Allerdings können sich nur Haushalte einem ZEV anschliessen, die Teil eines privaten Netzes sind – also nur Haushalte im selben Haus oder die unmittelbaren Nachbarn. Das öffentliche Stromnetz darf derzeit nicht für einen ZEV genutzt werden. Mit dem neuen Stromgesetz wird sich dies ändern.
Mini-Liberalisierung des Strommarktes
Zwei neue Formen von Energiegemeinschaften ergänzen den Status quo: die lokale Elektrizitätsgemeinschaft (LEG) und der virtuelle Zusammenschluss zum Eigenverbrauch (virtueller ZEV). «Mit der LEG und dem virtuellen ZEV erleben wir eine Mini-Liberalisierung des Strommarktes», sagt der Absolvent des CAS Energie digital. Denn bei einem virtuellen ZEV können neu die Leitungen in unmittelbarer Nähe genutzt werden. Alle Haushalte, die am gleichen Stromverteilungsschrank angeschlossen sind, können Teil des virtuellen ZEV sein.
Die LEG geht noch einen Schritt weiter: Der Strom kann über die Grundstücksgrenze hinaus im gesamten Perimeter einer Gemeinde verkauft und verbraucht werden. Dabei handelt es sich immer noch um selbst erzeugten Strom, den man im LEG vermarktet – man zahlt also einen reduzierten Netztarif, um das öffentliche Stromnetz verwenden zu dürfen.

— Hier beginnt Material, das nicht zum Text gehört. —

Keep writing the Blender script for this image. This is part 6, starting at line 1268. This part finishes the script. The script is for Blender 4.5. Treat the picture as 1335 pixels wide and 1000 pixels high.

Erneuerbare Energieprojekte einfacher realisieren
Die beiden neuen Energiegemeinschaftsformen bergen einen weiteren Vorteil. Anders als beim ZEV müssen sich nicht alle Haushalte beteiligen. «Das ist eine kleine Revolution. Momentan kann sich ein einzelner Haushalt in einem Gebäude gegen die Bildung eines ZEV stellen und dadurch verhindern, dass zum Beispiel eine Solaranlage realisiert wird», erklärt Lucien Debons. «Die beiden neuen Modelle ermöglichen nun eine effiziente und wirtschaftliche Nutzung erneuerbarer Energien, indem sie die Flexibilität und Integration lokaler Energieverbraucher und -erzeuger fördern.»
Die virtuellen ZEV und die LEG stehen vor der Herausforderung, dass der Strom etwa zur gleichen Zeit erzeugt und verbraucht werden muss. «Somit soll ein Überschuss, der zurück ins Netz fliesst, verhindert werden», erklärt Lucien Debons. «Am besten ist es, wenn der Strom lokal produziert und gleichzeitig verbraucht wird.» Denn das hat laut dem Absolventen des CAS Energie digital Vorteile für die Produzenten und Verbraucher. Unter anderem fallen reduzierte Netzgebühren an, die Haushalte sind unabhängiger vom öffentlichen Netz und die Versorgungssicherheit steigt. Zudem werden Anreize geschaffen, in lokale Energieprojekte zu
Dezentrale Energiewende vorantreiben
Für dieses Problem hat Lucien Debons einen Rechner entwickelt, der die Produktionskurve mit der Verbrauchskurve zweier Häuser vergleicht. «Ich kann berechnen, welche Haushalte in einer LEG zusammenpassen, damit der Austausch von Solarenergie möglichst hoch ist.» Zudem lassen sich mit seinem Rechner die Einsparungen für den Verbraucher und der Mehrertrag für den Besitzer einer erneuerbaren Energieanlage berechnen.
Damit dient der Rechner als Entscheidungshilfe für Investoren, Anlagenbetreiber und Verbraucher. «Mit dem Rechner lässt sich für jede Situation eine optimale Lösung finden», sagt Lucien Debons. Das grösste Potenzial sieht der Energie-Experte bei Heizungen und Elektrofahrzeugen. «Wärmepumpen und Ladestationen für Elektroautos können so gesteuert werden, dass sie der Produktionskurve folgen. Ein Elektroauto wird zum Beispiel automatisch dann geladen, wenn eine Solaranlage in der LEG gerade genügend Strom produziert.»
Lucien Debons hat sich mit dem Energie-Rechner schon während seiner Abschlussarbeit selbstständig gemacht. Anfang 2024 gründete er die Firma «dSYDE SA», mit der er Unternehmen und Privatpersonen zur Rentabilität und Optimierung von Energiegemeinschaften berät. Er ist überzeugt: «Die Wirtschaftlichkeit und Attraktivität von erneuerbaren Energiegemeinschaften können so maximiert werden – die Nachhaltigkeit wird gesteigert und das Netz geschont.» Damit will er einen Beitrag zur dezentralen Energiewende leisten.